During the last decade, Houston, the fourth most populous city in the U.S., has moved more than 25,000 homeless people directly into apartments and houses. The overwhelming majority of them have remained housed after two years. The number of people deemed homeless in the Houston region has been cut 63% since 2011, according to the latest numbers from local officials. Even judging by the more modest metrics registered in a 2020 federal report, Houston did more than twice as well as the rest of the country at reducing homelessness over the previous decade. Ten years ago, homeless veterans, one of the categories that the federal government tracks, waited 720 days and had to navigate 76 bureaucratic steps to get from the street into permanent housing with support from social service counselors. Today, a streamlined process means the wait for housing is 32 days.
Houston has gotten this far by teaming with county agencies and persuading scores of local service providers, corporations and charitable nonprofits — organizations that often bicker and compete with one another — to row in unison. Together, they have gone all in on “housing first,” a practice, supported by decades of research, that moves the most vulnerable people straight from the streets into apartments, not into shelters, and without first requiring them to wean themselves off drugs or complete a 12-step program or find God or a job.
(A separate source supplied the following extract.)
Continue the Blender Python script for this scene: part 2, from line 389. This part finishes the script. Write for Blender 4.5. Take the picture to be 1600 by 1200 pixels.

There are addiction recovery and religious conversion programs that succeed in getting people off the street. But housing first involves a different logic: When you are drowning, it does not help if your rescuer insists you learn to swim before returning you to shore. You can address your issues once you are on land. Or not. Either way, you join the wider population of people battling demons behind closed doors.
“Before I leave office, I want Houston to be the first big city to end chronic homelessness,” Mayor Sylvester Turner said.